▸ **AIM OF THE EXERCISE**
Would you return the run of lines that starts at the one with "Generate a Blender" and ends at the one with "C = scene.collection", ends included, exactly as written and without the images?

Scripts that build scenes:
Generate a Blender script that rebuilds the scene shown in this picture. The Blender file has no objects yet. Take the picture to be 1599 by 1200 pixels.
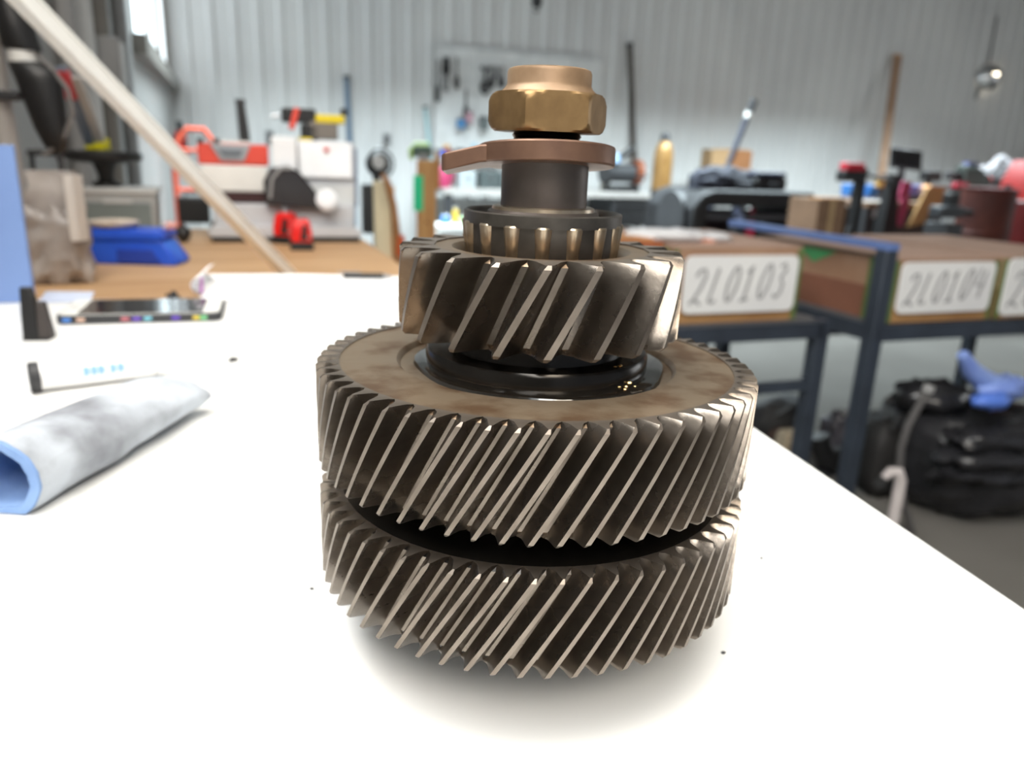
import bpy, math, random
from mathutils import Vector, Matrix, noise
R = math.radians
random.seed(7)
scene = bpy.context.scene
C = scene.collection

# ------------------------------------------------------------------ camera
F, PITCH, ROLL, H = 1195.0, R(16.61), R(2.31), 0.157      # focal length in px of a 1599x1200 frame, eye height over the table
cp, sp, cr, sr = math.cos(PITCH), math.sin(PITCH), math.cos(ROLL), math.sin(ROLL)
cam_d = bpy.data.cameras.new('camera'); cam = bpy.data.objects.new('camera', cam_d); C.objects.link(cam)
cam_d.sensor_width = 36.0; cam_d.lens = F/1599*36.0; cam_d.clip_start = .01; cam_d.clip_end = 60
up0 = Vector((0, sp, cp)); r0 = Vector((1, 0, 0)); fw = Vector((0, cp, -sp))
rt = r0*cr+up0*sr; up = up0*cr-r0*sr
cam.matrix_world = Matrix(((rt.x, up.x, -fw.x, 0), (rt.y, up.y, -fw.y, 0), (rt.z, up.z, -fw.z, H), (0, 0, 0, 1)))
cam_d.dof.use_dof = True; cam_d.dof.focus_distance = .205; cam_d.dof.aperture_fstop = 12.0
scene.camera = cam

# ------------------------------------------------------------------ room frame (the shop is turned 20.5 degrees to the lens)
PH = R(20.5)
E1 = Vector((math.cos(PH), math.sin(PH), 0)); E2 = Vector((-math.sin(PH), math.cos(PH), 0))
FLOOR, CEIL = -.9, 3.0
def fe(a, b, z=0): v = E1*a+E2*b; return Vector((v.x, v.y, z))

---

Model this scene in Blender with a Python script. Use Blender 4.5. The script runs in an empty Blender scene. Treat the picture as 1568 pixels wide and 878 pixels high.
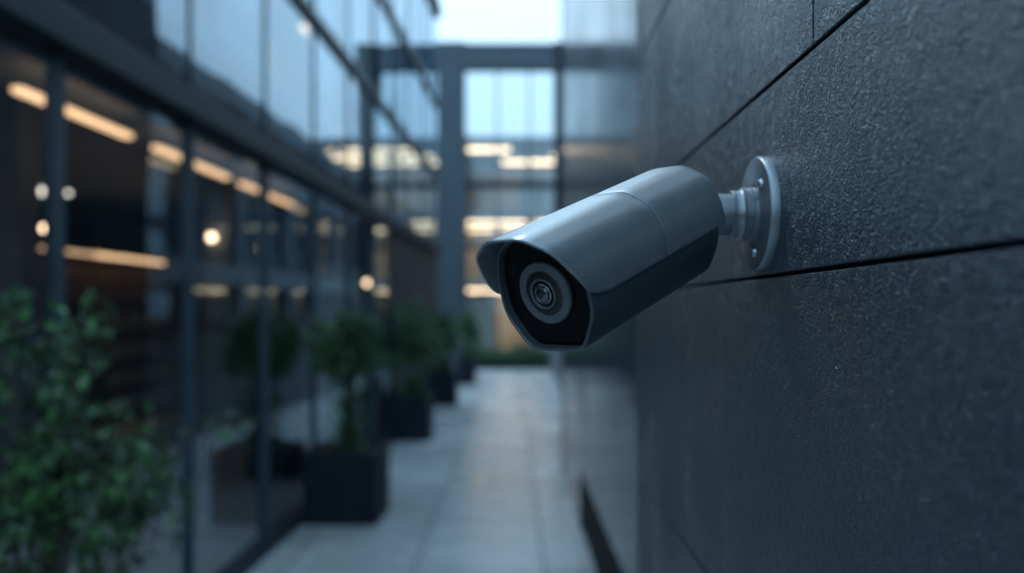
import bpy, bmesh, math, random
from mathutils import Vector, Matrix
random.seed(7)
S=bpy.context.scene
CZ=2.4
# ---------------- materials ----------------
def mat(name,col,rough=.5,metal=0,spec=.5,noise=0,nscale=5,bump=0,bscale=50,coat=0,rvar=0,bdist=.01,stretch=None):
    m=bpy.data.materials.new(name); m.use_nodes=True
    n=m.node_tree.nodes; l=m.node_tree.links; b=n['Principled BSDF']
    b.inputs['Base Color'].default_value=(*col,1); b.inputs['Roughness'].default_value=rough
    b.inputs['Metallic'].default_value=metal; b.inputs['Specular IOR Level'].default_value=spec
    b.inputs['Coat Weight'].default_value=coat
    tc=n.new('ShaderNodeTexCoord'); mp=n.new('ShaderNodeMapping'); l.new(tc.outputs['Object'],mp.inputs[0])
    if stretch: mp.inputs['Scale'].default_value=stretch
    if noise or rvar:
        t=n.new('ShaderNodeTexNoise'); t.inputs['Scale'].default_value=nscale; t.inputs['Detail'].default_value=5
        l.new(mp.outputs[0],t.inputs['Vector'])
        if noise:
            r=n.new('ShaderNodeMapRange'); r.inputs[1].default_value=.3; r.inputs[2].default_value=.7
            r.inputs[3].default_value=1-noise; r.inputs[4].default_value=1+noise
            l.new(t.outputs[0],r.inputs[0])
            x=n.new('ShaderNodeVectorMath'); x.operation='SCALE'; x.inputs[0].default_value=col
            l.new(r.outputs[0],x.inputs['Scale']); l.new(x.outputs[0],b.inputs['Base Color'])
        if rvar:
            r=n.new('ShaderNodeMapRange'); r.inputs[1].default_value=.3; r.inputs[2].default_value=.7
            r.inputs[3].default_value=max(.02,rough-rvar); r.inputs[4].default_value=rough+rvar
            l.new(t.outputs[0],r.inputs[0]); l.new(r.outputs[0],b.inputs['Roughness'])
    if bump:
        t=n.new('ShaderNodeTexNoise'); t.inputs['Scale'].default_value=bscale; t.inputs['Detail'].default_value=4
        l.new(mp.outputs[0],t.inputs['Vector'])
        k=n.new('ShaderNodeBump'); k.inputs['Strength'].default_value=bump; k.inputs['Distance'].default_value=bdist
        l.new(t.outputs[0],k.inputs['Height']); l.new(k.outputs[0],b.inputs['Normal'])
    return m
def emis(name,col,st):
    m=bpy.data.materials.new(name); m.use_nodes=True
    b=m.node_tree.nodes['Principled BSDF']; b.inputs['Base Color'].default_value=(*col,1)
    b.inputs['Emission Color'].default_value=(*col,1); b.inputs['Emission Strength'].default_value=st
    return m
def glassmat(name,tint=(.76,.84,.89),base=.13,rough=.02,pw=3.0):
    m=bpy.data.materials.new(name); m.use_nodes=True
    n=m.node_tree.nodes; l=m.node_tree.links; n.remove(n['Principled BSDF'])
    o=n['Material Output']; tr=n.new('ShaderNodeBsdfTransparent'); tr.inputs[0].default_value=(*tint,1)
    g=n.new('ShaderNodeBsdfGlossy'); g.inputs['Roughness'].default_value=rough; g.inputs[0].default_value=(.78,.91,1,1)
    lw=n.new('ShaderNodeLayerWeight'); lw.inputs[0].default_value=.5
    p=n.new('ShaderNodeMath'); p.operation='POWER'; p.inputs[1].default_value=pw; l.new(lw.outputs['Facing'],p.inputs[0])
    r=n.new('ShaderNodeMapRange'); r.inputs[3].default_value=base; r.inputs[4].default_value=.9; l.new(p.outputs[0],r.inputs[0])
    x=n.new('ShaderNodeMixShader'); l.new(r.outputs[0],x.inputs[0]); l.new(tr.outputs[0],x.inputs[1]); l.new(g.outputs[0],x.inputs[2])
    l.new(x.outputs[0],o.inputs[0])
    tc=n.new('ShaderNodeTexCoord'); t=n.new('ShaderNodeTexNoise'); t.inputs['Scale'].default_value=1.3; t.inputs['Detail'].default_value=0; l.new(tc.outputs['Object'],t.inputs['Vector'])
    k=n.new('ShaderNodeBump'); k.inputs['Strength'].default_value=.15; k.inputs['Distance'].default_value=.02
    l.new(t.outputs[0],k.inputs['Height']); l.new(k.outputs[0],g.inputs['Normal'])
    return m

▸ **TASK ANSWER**
Generate a Blender script that rebuilds the scene shown in this picture. The Blender file has no objects yet. Take the picture to be 1599 by 1200 pixels.
import bpy, math, random
from mathutils import Vector, Matrix, noise
R = math.radians
random.seed(7)
scene = bpy.context.scene
C = scene.collection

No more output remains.